**WRITTEN REQUEST:** Copy the lines below as they are; omit the images they contain.
___ GIVEN DATA ___
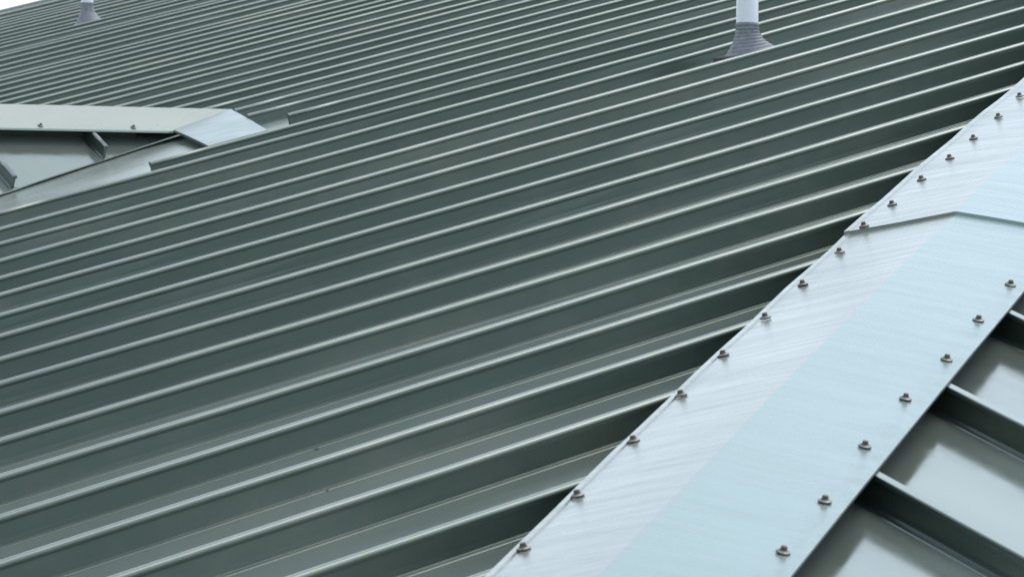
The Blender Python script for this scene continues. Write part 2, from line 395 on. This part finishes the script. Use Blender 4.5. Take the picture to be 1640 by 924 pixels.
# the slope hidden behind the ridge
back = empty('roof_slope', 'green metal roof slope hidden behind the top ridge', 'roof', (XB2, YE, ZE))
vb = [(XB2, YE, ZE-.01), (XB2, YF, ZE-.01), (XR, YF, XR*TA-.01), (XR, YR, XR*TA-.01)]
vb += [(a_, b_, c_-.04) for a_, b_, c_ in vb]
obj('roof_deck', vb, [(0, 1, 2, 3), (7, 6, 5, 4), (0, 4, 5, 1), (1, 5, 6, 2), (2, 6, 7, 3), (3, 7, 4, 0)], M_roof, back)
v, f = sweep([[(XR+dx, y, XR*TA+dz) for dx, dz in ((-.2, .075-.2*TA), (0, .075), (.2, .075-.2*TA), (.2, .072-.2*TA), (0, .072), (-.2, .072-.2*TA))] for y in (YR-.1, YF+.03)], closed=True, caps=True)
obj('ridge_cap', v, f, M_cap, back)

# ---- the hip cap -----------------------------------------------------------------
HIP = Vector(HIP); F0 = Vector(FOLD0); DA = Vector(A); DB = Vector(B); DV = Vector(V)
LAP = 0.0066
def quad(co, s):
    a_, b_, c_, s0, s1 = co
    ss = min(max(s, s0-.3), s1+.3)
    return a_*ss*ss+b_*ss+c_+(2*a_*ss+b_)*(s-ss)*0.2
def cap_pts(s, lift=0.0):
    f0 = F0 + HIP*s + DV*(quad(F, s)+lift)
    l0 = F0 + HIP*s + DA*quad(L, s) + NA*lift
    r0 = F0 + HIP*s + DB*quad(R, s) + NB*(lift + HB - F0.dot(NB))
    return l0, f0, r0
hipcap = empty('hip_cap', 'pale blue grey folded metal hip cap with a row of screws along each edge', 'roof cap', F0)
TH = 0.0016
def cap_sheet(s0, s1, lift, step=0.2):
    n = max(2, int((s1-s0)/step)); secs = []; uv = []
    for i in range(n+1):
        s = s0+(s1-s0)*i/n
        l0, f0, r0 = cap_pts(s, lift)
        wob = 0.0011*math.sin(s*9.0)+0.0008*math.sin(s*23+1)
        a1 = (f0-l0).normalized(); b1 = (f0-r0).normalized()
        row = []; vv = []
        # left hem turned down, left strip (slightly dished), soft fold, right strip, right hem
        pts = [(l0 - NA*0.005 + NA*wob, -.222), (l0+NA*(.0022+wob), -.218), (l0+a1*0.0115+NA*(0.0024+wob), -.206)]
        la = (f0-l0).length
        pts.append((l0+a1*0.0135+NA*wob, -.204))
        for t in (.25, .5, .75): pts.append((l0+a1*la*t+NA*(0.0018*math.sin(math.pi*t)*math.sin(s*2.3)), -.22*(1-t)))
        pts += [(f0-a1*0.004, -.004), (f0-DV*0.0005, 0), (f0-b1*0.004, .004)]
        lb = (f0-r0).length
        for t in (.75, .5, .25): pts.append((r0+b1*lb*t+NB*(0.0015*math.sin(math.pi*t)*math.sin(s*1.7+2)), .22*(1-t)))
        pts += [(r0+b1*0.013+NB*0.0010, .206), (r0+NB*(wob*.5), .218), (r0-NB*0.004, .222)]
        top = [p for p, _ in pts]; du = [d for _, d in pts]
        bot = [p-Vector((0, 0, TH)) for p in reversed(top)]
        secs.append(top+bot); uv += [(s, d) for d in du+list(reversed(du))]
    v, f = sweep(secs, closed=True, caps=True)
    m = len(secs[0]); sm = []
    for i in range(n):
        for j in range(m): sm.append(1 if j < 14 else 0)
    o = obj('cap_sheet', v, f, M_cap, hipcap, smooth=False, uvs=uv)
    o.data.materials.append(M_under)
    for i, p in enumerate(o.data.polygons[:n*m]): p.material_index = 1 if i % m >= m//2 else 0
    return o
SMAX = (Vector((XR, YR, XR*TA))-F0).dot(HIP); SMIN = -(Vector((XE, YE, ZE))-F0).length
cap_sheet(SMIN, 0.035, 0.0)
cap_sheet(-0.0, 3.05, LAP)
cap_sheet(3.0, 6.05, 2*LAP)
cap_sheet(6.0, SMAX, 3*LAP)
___
**EXPECTED OUTPUT:**
The Blender Python script for this scene continues. Write part 2, from line 395 on. This part finishes the script. Use Blender 4.5. Take the picture to be 1640 by 924 pixels.
# the slope hidden behind the ridge
back = empty('roof_slope', 'green metal roof slope hidden behind the top ridge', 'roof', (XB2, YE, ZE))
vb = [(XB2, YE, ZE-.01), (XB2, YF, ZE-.01), (XR, YF, XR*TA-.01), (XR, YR, XR*TA-.01)]
vb += [(a_, b_, c_-.04) for a_, b_, c_ in vb]
obj('roof_deck', vb, [(0, 1, 2, 3), (7, 6, 5, 4), (0, 4, 5, 1), (1, 5, 6, 2), (2, 6, 7, 3), (3, 7, 4, 0)], M_roof, back)
v, f = sweep([[(XR+dx, y, XR*TA+dz) for dx, dz in ((-.2, .075-.2*TA), (0, .075), (.2, .075-.2*TA), (.2, .072-.2*TA), (0, .072), (-.2, .072-.2*TA))] for y in (YR-.1, YF+.03)], closed=True, caps=True)
obj('ridge_cap', v, f, M_cap, back)

# ---- the hip cap -----------------------------------------------------------------
HIP = Vector(HIP); F0 = Vector(FOLD0); DA = Vector(A); DB = Vector(B); DV = Vector(V)
LAP = 0.0066
def quad(co, s):
    a_, b_, c_, s0, s1 = co
    ss = min(max(s, s0-.3), s1+.3)
    return a_*ss*ss+b_*ss+c_+(2*a_*ss+b_)*(s-ss)*0.2
def cap_pts(s, lift=0.0):
    f0 = F0 + HIP*s + DV*(quad(F, s)+lift)
    l0 = F0 + HIP*s + DA*quad(L, s) + NA*lift
    r0 = F0 + HIP*s + DB*quad(R, s) + NB*(lift + HB - F0.dot(NB))
    return l0, f0, r0
hipcap = empty('hip_cap', 'pale blue grey folded metal hip cap with a row of screws along each edge', 'roof cap', F0)
TH = 0.0016
def cap_sheet(s0, s1, lift, step=0.2):
    n = max(2, int((s1-s0)/step)); secs = []; uv = []
    for i in range(n+1):
        s = s0+(s1-s0)*i/n
        l0, f0, r0 = cap_pts(s, lift)
        wob = 0.0011*math.sin(s*9.0)+0.0008*math.sin(s*23+1)
        a1 = (f0-l0).normalized(); b1 = (f0-r0).normalized()
        row = []; vv = []
        # left hem turned down, left strip (slightly dished), soft fold, right strip, right hem
        pts = [(l0 - NA*0.005 + NA*wob, -.222), (l0+NA*(.0022+wob), -.218), (l0+a1*0.0115+NA*(0.0024+wob), -.206)]
        la = (f0-l0).length
        pts.append((l0+a1*0.0135+NA*wob, -.204))
        for t in (.25, .5, .75): pts.append((l0+a1*la*t+NA*(0.0018*math.sin(math.pi*t)*math.sin(s*2.3)), -.22*(1-t)))
        pts += [(f0-a1*0.004, -.004), (f0-DV*0.0005, 0), (f0-b1*0.004, .004)]
        lb = (f0-r0).length
        for t in (.75, .5, .25): pts.append((r0+b1*lb*t+NB*(0.0015*math.sin(math.pi*t)*math.sin(s*1.7+2)), .22*(1-t)))
        pts += [(r0+b1*0.013+NB*0.0010, .206), (r0+NB*(wob*.5), .218), (r0-NB*0.004, .222)]
        top = [p for p, _ in pts]; du = [d for _, d in pts]
        bot = [p-Vector((0, 0, TH)) for p in reversed(top)]
        secs.append(top+bot); uv += [(s, d) for d in du+list(reversed(du))]
    v, f = sweep(secs, closed=True, caps=True)
    m = len(secs[0]); sm = []
    for i in range(n):
        for j in range(m): sm.append(1 if j < 14 else 0)
    o = obj('cap_sheet', v, f, M_cap, hipcap, smooth=False, uvs=uv)
    o.data.materials.append(M_under)
    for i, p in enumerate(o.data.polygons[:n*m]): p.material_index = 1 if i % m >= m//2 else 0
    return o
SMAX = (Vector((XR, YR, XR*TA))-F0).dot(HIP); SMIN = -(Vector((XE, YE, ZE))-F0).length
cap_sheet(SMIN, 0.035, 0.0)
cap_sheet(-0.0, 3.05, LAP)
cap_sheet(3.0, 6.05, 2*LAP)
cap_sheet(6.0, SMAX, 3*LAP)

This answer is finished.